Gabriel is a System Operations Manager for the SFPUC’s Water Supply & Treatment Division. He oversees the operations of the Regional Water System, which covers facilities and local water supplies spanning from the Tesla UV Treatment Plant in Tracy to the terminal water reservoirs located in San Francisco.

Reminiscing about his family’s roots, Gabriel reflected on what Asian Pacific American (APA) Heritage Month means to him. “APA Heritage Month allows us to acknowledge and celebrate the accomplishments and influences that the Asian American and Pacific Islander communities have contributed to the ideologies of promoting opportunity and diversity in American culture,” he explained. “Personally, this month gives me a chance to reflect on the life of my late grandfather, Gerardo Gabriel, who immigrated from the Philippines to Hawaii in the late 1930’s in search of opportunity for himself and his family.”

Gabriel shared how his grandfather worked many years in the plantation fields of Oahu harvesting pineapples and sugarcane by hand, and later, trained as a welder at Pearl Harbor to repair the many naval ships that were damaged during World War II. His grandfather eventually used his savings to petition and pay for his two brothers, and eventually all five of his children, to immigrate to Hawaii with hopes that they would have the same opportunities he had upon arriving to America.

“The best thing people can do to support the APA community is to be open to learning and immersing themselves in the unique cultures that are now part of American society,” Gabriel explained. He shared about the variety of ways he has appreciated the diverse experiences and cultures of the APA community. “Have you ever been mesmerized by the beat during a live performance of a Tinikling, which is a traditional Filipino folk dance? How about feeling completely stuffed after eating 15 rice cakes for ozoni, a Japanese New Year’s celebration meal? Or listening to your children string a few chords to a song you taught them on the ukulele? I have been grateful to have experienced all these wonderful things, all brought forth by the APA community.”

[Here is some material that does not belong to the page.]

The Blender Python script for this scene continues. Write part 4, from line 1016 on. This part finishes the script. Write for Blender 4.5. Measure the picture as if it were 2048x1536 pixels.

Gabriel appreciates the hard work and dedication of his grandfather and father who immigrated to the United States and plant their roots. “I was fortunate to have been born and raised in Hawaii, a State that is rich in APA culture,” he reflected. “It is truly a blessing to have grown up in a place where all cultures are respected, celebrated, and welcomed. ‘Spread da Aloha’ is a common Pidgin English term in used in Hawaii, and I think everyone can spread some Aloha to others as we celebrate Asian Pacific American Heritage Month.”